A new report says the U.S. Defense Department's most senior civilian and military officials share a portion of the blame for the prisoner abuse scandal in Iraq. The finding was issued Tuesday by an independent panel.

At a Pentagon news conference former Secretary of Defense James Schlesinger, the head of the four-person commission, said there was chaos at Iraq's Abu Ghraib prison.

He characterized what occurred there as sadism on the night shift when U.S. military police took shocking and humiliating pictures and videos of detainees.

The panel blamed the conditions at the prison on a lack of proper supervision, training and sufficient personnel.

Another panel member, former Secretary of Defense Harold Brown, says at least partial responsibility must be taken by senior military and civilian officials at the Department of Defense.

"A degree of responsibility for failure to provide adequate resources to support the custodial and intelligence requirements throughout the theater and also for the confusion about permissible interrogation techniques, extends all the way up the chain of command to include the joint staff of the Joint Chiefs and to include the office of the Secretary of Defense," he said.
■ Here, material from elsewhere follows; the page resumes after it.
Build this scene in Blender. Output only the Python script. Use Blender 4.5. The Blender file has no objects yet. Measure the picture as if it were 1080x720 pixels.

Commission members did not call on Secretary of Defense Donald Rumsfeld or top U.S. military officials to resign because of the abuse scandal.

Former congresswoman Tillie Fowler pointed out the panel found no Pentagon policy to abuse Iraqis being held in Abu Ghraib prison.

"We each feel strongly that we found no explicit U.S. government policy that called for the torture or inhumane treatment of detainees, but a series of failures across the Department of Defense, the Army and U.S. Central Command contributed to an atmosphere that allowed some of these abuses to occur," she added.

The report came at the same time criminal cases are being heard against six military police officers accused of abusing prisoners in Iraq.

Their defense attorneys have argued the soldiers were following orders from military intelligence officers and civilian contractors.

One soldier charged with abuse has pleaded guilty, and was sentenced to a year in prison.

During a hearing before the U.S. Congress in May, Secretary Rumsfeld took responsibility for what happened at Abu Ghraib and apologized to the Iraqis who were abused.